Deutsche Grammophon publie un nouveau disque live de un an après The Salzburg recital, référence indispensable du maître russe. Le programme s'articule cette fois-ci autour de Schubert enregistré en mai 2013 dans la Salle philharmonique de Varsovie puis de Beethoven, Rameau et Brahms captés quant à eux au Festival de Salzbourg 2013.

Mêmes ingrédients que pour l'enregistrement précédent : nous sommes en présence d'un artiste qui ne connaît pas de faiblesses digitales et se situe dans une quête d'absolu. Rien n'est laissé au hasard et pourtant, son jeu, profondément sincère, déploie une fluidité constante. A travers l'ensemble des répertoires joués, le piano projette un spectre de nuances extrêmes tandis que le dosage minutieux des dynamiques et des tempi porte loin le discours. Pour chaque œuvre, certains passages nous entrainent, sans prévenir, dans des décrochages émotionnels dont l'intensité se révèle bouleversante.

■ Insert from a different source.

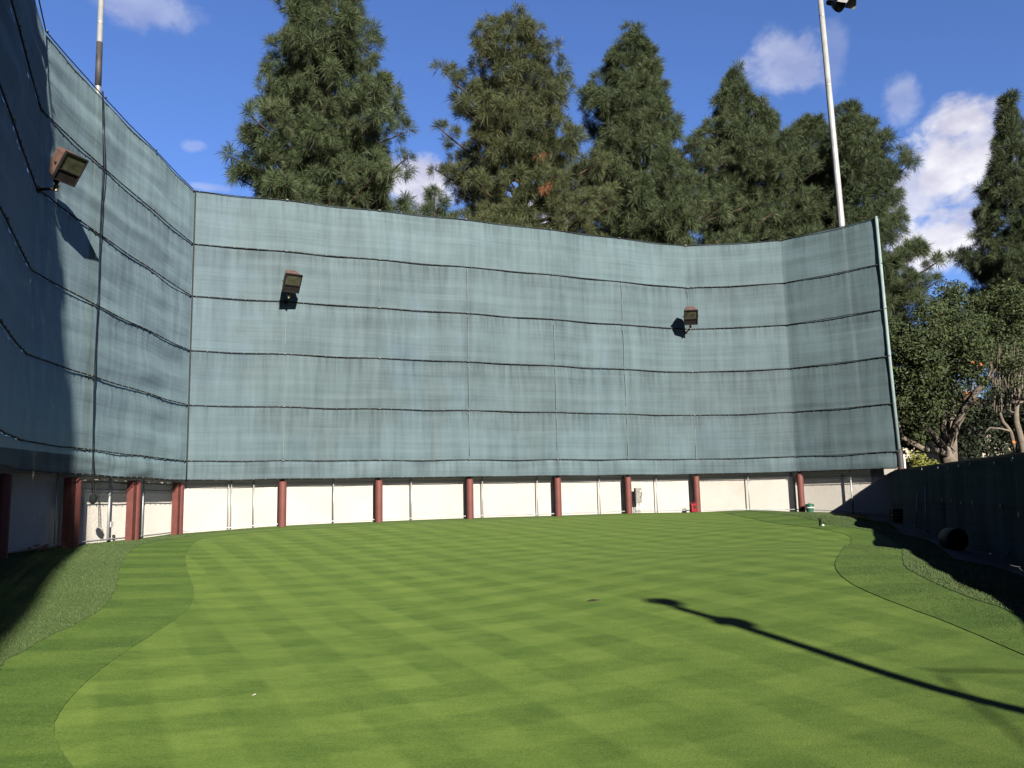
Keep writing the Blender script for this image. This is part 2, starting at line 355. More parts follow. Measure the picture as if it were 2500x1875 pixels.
Z5, STEP, ZB = 2.836, 1.55, 2.317
ZS = [Z5+5*STEP+.03, Z5+4*STEP, Z5+3*STEP+.02, Z5+2*STEP, Z5+STEP, Z5, ZB]     # top edge, seams, hem
def V2(k): return np.array(NET[k])
joint = V2('left'); sdir = np.array([.399, -.917]); sdir /= np.linalg.norm(sdir)
n_s = np.array([-A_S[1], A_S[0]])
def side_pt(s):           # the net carries on past the camera's left shoulder
    c0 = joint @ n_s; return A_S*((joint @ A_S)+s) + n_s*(c0+.037*s)
LEFT_PLAN = [side_pt(38), side_pt(30), side_pt(22), side_pt(15), side_pt(9), side_pt(6), side_pt(3), joint, V2('rope'), V2('mid'), V2('corner')]
BACK_PLAN = [V2(k) for k in ('corner', 'a', 'b', 'c', 'd', 'e', 'f', 'g', 'end')]
def offset_line(pl, d):
    """shift a plan polyline to its left (away from the green when walked clockwise)"""
    out = []
    for i in range(len(pl)):
        ns = []
        for a, b_ in ((i-1, i), (i, i+1)):
            if 0 <= a and b_ < len(pl):
                t_ = pl[b_]-pl[a]; t_ = t_/np.linalg.norm(t_); ns.append(np.array([-t_[1], t_[0]]))
        nn = sum(ns); nn = nn/np.linalg.norm(nn); nn = nn/max(.5, nn @ ns[0]); out.append(pl[i]+nn*d)
    return out
PLAN = LEFT_PLAN+BACK_PLAN[1:]
FENCE = [np.array(p) for p in [(12.56, 27.36), (10.916, 21.08), (9.6, 16.0), (8.35, 11.2), (7.15, 6.6), (5.95, 2.0)]]

# ---- outlines on the turf
def dense(pl, step=.25):
    out = []
    for a, b_ in zip(pl, pl[1:]):
        n = max(1, int(np.linalg.norm(b_-a)/step))
        out += [a+(b_-a)*k/n for k in range(n)]
    out.append(pl[-1]); return out
def smooth_line(pl, it=2):
    for _ in range(it):
        q = [pl[0]]
        for a, b_ in zip(pl, pl[1:]): q += [a*.75+b_*.25, a*.25+b_*.75]
        pl = q+[pl[-1]]
    return pl
g_left = [(180, 1875), (171, 1864), (149, 1835), (133, 1804), (130, 1775), (142, 1744), (168, 1709), (206, 1668), (272, 1614), (332, 1575), (380, 1544), (427, 1514), (465, 1480), (475, 1454), (471, 1429), (459, 1397), (451, 1369), (456, 1347), (475, 1322), (510, 1311)]
g_far = [V2('a')+np.array([-.2, -1.6]), V2('b')+np.array([0, -1.15]), V2('c')+np.array([.1, -.8]), V2('d')+np.array([.2, -.6]), V2('e')+np.array([.15, -.7]), np.array([5.9, 27.9]), np.array([6.6, 27.2])]
g_right = [(1860, 1273), (1950, 1284), (1981, 1288.5), (2036, 1298), (2068, 1306), (2080, 1316), (2076, 1328), (2052, 1350), (2038, 1374), (2040, 1390), (2057, 1410), (2083, 1429), (2136, 1453), (2178, 1470), (2226, 1488), (2314, 1520), (2404, 1558), (2500, 1599), (2620, 1652), (2760, 1720)]
GREEN = [gp(*q) for q in g_left]; lastg = GREEN[0]
GREEN = [np.array([1.6, .6]), np.array([-.6, 2.2]), np.array([-1.5, 3.4])] + GREEN + g_far + [gp(*q) for q in g_right] + [np.array([4.3, 3.2]), np.array([3.4, 1.3])]
GREEN = dense(smooth_line(GREEN+[GREEN[0]], 2), .22)[:-1]
c_left = [(0, 1619), (63, 1590), (111, 1559), (190, 1524), (253, 1486), (272, 1457), (288, 1429), (291, 1385), (310, 1353), (345, 1327)]
c_right = [(1900, 1255), (1995, 1272.5), (2090, 1291), (2144, 1303), (2180, 1319), (2204, 1341), (2203, 1365), (2210, 1387), (2237, 1402), (2271, 1420), (2328, 1445), (2384, 1468), (2430, 1480), (2520, 1520), (2640, 1570)]
OUT = [p for p in offset_line(PLAN, .62)]
COLLAR = [np.array([3.2, -2.]), np.array([-.6, -.2]), np.array([-2.9, 4.2])] + [gp(*q) for q in c_left] + [np.array([-8.4, 21.8]), np.array([-8.6, 22.9])] \
    + [p*1.0 for p in offset_line(BACK_PLAN, .3)[1:6]] + [np.array([6.4, 28.6]), np.array([7.1, 26.9])] + [gp(*q) for q in c_right] + [np.array([5.6, 4.2]), np.array([4.9, .5])]
COLLAR = dense(smooth_line(COLLAR+[COLLAR[0]], 1), .3)[:-1]
PATH_IN = [p+np.array([-.97, .25])*w_ for p, w_ in zip(FENCE, (1.0, 1.12, 1.12, 1.1, 1.1, 1.1))]
DOMAIN = OUT + [np.array([12.95, 27.6])] + [p+np.array([.3, -.08]) for p in FENCE[1:]] + [np.array([9., -4]), np.array([16., -16]), np.array([15., -22])]
DOMAIN = dense(DOMAIN+[DOMAIN[0]], .5)[:-1]
PATHP = dense(FENCE, .5) + dense(PATH_IN[::-1], .5)
def inside(poly, pts):
    poly = np.asarray(poly); x, y = pts[:, 0], pts[:, 1]; c = np.zeros(len(pts), bool); n = len(poly); j = n-1
    for i in range(n):
        xi, yi = poly[i]; xj, yj = poly[j]
        if yi != yj:
            c ^= ((yi > y) != (yj > y)) & (x < (xj-xi)*(y-yi)/(yj-yi)+xi)
        j = i
    return c
def ragged(pl, a):
    return [p+np.array([noise.noise(Vector((p[0]*7, p[1]*7, 1.))), noise.noise(Vector((p[0]*7, p[1]*7, 8.)))])*a for p in pl]
GREEN = ragged(dense(GREEN, .08), .010); COLLAR = ragged(dense(COLLAR, .1), .03)
gx, gy = np.meshgrid(np.arange(-10.5, 17, .42), np.arange(-23, 31, .42)); G = np.stack([gx.ravel(), gy.ravel()], -1)
G += rng.uniform(-.08, .08, G.shape); G = G[inside(DOMAIN, G)]
vv = [tuple(p) for p in G]; ee = []
for poly in (DOMAIN, GREEN, COLLAR, PATHP):
    b0 = len(vv); vv += [tuple(p) for p in poly]; ee += [(b0+i, b0+(i+1) % len(poly)) for i in range(len(poly))]
cv, ce, cf, _, _, _ = geometry.delaunay_2d_cdt([Vector(p) for p in vv], ee, [], 0, 1e-5)
CV = np.array([[p.x, p.y] for p in cv]); CF = np.array([f for f in cf if len(f) == 3]); CEN = CV[CF].mean(1)
dom = inside(DOMAIN, CEN); inG = inside(GREEN, CEN); inC = inside(COLLAR, CEN) & ~inG; inP = inside(PATHP, CEN) & ~inG & ~inC
HZ = gz(CV[:, 0], CV[:, 1])
def sheet(name, sel, dz, m, skirt=0):
    F = CF[sel & dom]; a = CV[F]; flip = ((a[:, 1]-a[:, 0])[:, 0]*(a[:, 2]-a[:, 0])[:, 1]-(a[:, 1]-a[:, 0])[:, 1]*(a[:, 2]-a[:, 0])[:, 0]) < 0
    F[flip] = F[flip][:, ::-1]
    used, inv = np.unique(F, return_inverse=True); V = np.c_[CV[used], HZ[used]+dz]; F2 = inv.reshape(F.shape)
    if skirt:
        e = np.r_[F2[:, [0, 1]], F2[:, [1, 2]], F2[:, [2, 0]]]; key = np.sort(e, 1); k1 = key[:, 0]*len(V)+key[:, 1]
        u_, ix, cnt = np.unique(k1, return_index=True, return_counts=True); be = e[ix[cnt == 1]]
        n0 = len(V); low = V.copy(); low[:, 2] -= skirt; V = np.r_[V, low]
        V = np.r_[V, V[:n0]]; t0 = len(V)-n0                       # a ring of its own, so the turf keeps its own normals
        F2 = np.r_[F2, np.c_[be[:, 1]+t0, be[:, 0]+t0, be[:, 0]+n0], np.c_[be[:, 1]+t0, be[:, 0]+n0, be[:, 1]+n0]]
    return big_mesh(name, V, F2, m, smooth=True)
tag(sheet('putting_green', inG, 0, MAT['green']), kind='structure')
tag(sheet('fringe', inC, .007, MAT['fringe'], .025), kind='structure')
tag(sheet('lawn', ~inG & ~inC & ~inP, .013, MAT['lawn'], .04), kind='structure')
tag(sheet('path', inP, .012, MAT['concrete'], .08), kind='structure')
gm = MB(); gm.add([(-900, -900, -.75), (900, -900, -.75), (900, 900, -.75), (-900, 900, -.75)], [(0, 1, 2, 3)])
tag(gm.build('ground', MAT['soil']), kind='structure')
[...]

Entre ombre et lumière, Schubert frappe ainsi par sa modernité notamment à travers ses Klavierstücke ou le premier impromptu, poignants de beauté. La seule déception du disque viendra des deux derniers impromptus avec un recours quasi systématique à un forte très dur, totalement ‎inexpressif. Dans le sol bémol majeur, le chant initial martèle avec véhémence le clavier. Le phrasé se retrouve ainsi faussé car nous n'entendons presque plus que cette note heurtée au détriment de l'harmonie d'ensemble. A un tel niveau d'interprétation et d'exécution, cela semble incompréhensible. ‎ Avec la redoutable Hammerklavier, Sokolov laisse en revanche parler toute sa science digitale. L'unité d'ensemble est agencée avec contraste et cohérence. De bout en bout, l'équilibre des voix de la Fugue captive. Quant au Largo, il reste le moment de grâce du disque. Le temps semble soudain suspendu en apesanteur. Cette version-là a sa place auprès des références du genre dans le cercle fermé des Richter, Brendel, Pollini…

Vient ensuite une série de bis qui constitue un choix des plus réjouissants dont Rameau et un cycle de pièces écrites à l'origine pour clavecin. ‎Sonorité charnue, toucher délié, une main gauche qui « swingue »… La partition prend vie avec immédiateté à l'image des Cyclopes ou les Sauvages, confondants de fraîcheur. Le pianiste efface le superflu pour ne s'intéresser qu'à la ligne mélodique, irrésistible avec ses envolées rythmiques et expressives.

Le dernier bis, l'Intermezzo n°2 de Brahms est tout simplement renversant de profondeur et de mystère. De là à dire que cette pièce justifierait à elle seule l'acquisition de cet enregistrement, il n'y a qu'un pas. Le choix idéal du tempo permet une respiration d'ensemble qu'on aimerait entendre bien plus souvent. Le phrasé étiré sublime le ton confidentiel mais aussi la polyphonie de Brahms dans ses moindres silences. La chaleur du live nous donne par ailleurs l'impression d'être présent dans la salle.
Malgré les questions suscitées par certains aspects de l'interprétation des pièces de Schubert, ce double disque consacre un artiste hors norme et a le mérite d'avoir su conserver une trace d'un moment musical d'exception.